La política es un mal teatro

Temo que ya estamos acostumbrados a ese mal  juego teatral en que estamos sumidos, pero de otra forma: una cosa es el político que desfila en pantallas –que sonríe como un muñeco feliz de dientes blanquísimos en las pancartas colgantes– y otra cosa distinta es el que gobierna o, si no gobierna, el que actúa como si gobernara.

La política es un mal teatro

Columnista:

Julián Bernal Ospina

 

Lo único que hace olvidar el renacer navideño que se siente por estos días son las caras de algunos personajes, colgadas de postes y rejas, que nos miran relucientes de nada. Van apareciendo poco a poco figuras retocadas con cirugías de Photoshop que adornan las calles con la única particularidad de que tienden a parecerse solo a la expectativa de sí mismos. De suerte que —por el afán de capturar la atención de sus clientes electores– al ya no asemejarse en nada a aquello que son –al ser que los mira cada día mientras se lavan los dientes, si es que se los lavan–, cuando la gente los vea de carne y hueso no los reconocerá, y surgirá así una indignación ciudadana cuestionando a dónde se fueron los políticos de los carteles. (Es posible que algunos especímenes del género politiquero sepan esta bifurcación de identidad, pero, para decir la verdad, no creo que la mayoría llegue hasta allá).  

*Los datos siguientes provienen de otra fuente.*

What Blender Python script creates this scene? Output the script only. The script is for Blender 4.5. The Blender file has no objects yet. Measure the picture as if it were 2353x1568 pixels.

Podría pasar que, incluso, los candidatos se indignaran consigo mismos por no ser la imagen de la foto, y, por tanto, destruyeran todos los espejos, cuyos añicos se combinarían con la eterna basura de plástico y papel que siempre queda tras las elecciones. Eso y lo otro, ya lo sabemos, no pasará en su expresión más literal. Sin embargo, temo que ya estamos acostumbrados a ese mal  juego teatral en que estamos sumidos, pero de otra forma: una cosa es el político que desfila en pantallas –que sonríe como un muñeco feliz de dientes blanquísimos en las pancartas colgantes– y otra cosa distinta es el que gobierna o, si no gobierna, el que actúa como si gobernara. La quintaesencia de la política es el político: lo único que no cambia es que siempre cambia, valiéndose de la boba frase que no sería importante si no fuera una consigna repetitiva y justificadora: «La política es dinámica».

En ese sentido, todo se convierte en un teatro cuyos espectadores, nosotros, tenemos tan solo uno aunque vital papel: el de no darnos cuenta de que somos espectadores. En este mundo en que pasa de todo en cada segundo, y en que al tiempo nunca nada termina de pasar, cualquiera se preguntaría qué es lo nuevo que proponen los políticos. Si una ciudadana de a pie, hastiada de ese juego macabro, quisiera desenmascarar a quienes la miran con estampa de artificio, lo podría hacer solo revolcando todo el escenario y escribiendo, ella misma, su obra del mundo. Eso pasaría, sin problemas, pero ella está ocupada en ver cómo este mundo en que nació se desmorona; en sentir que, mientras todo se revuelca, lo único que vale la pena es el amor.

A lo mejor esa sea la opción. Para qué ocuparnos de la política si todo va hacia el abismo. Para qué buscar comprender que este mundo convierta a los niños en adultos y a los viejos en bebés, o que el único futuro digno para la humanidad yazga, como ya lo sabían los antiguos, en una muerte digna, y no en una vida de muerte: estatuas vivas que añoran el pasado como forma de futuro. A pesar de todo, me niego a creer que esta pantomima de los políticos sea la representación de nuestra vida cotidiana. (No es alentador cuando, todavía más, las redes sociales se usan más para mentir que para decir verdades). Es cierto que somos parte de una obra de teatro universal (máscaras que van y que vienen) compuesta de escenarios infinitos; y, aun así, no hay más verdad que esa obra en la que vivimos.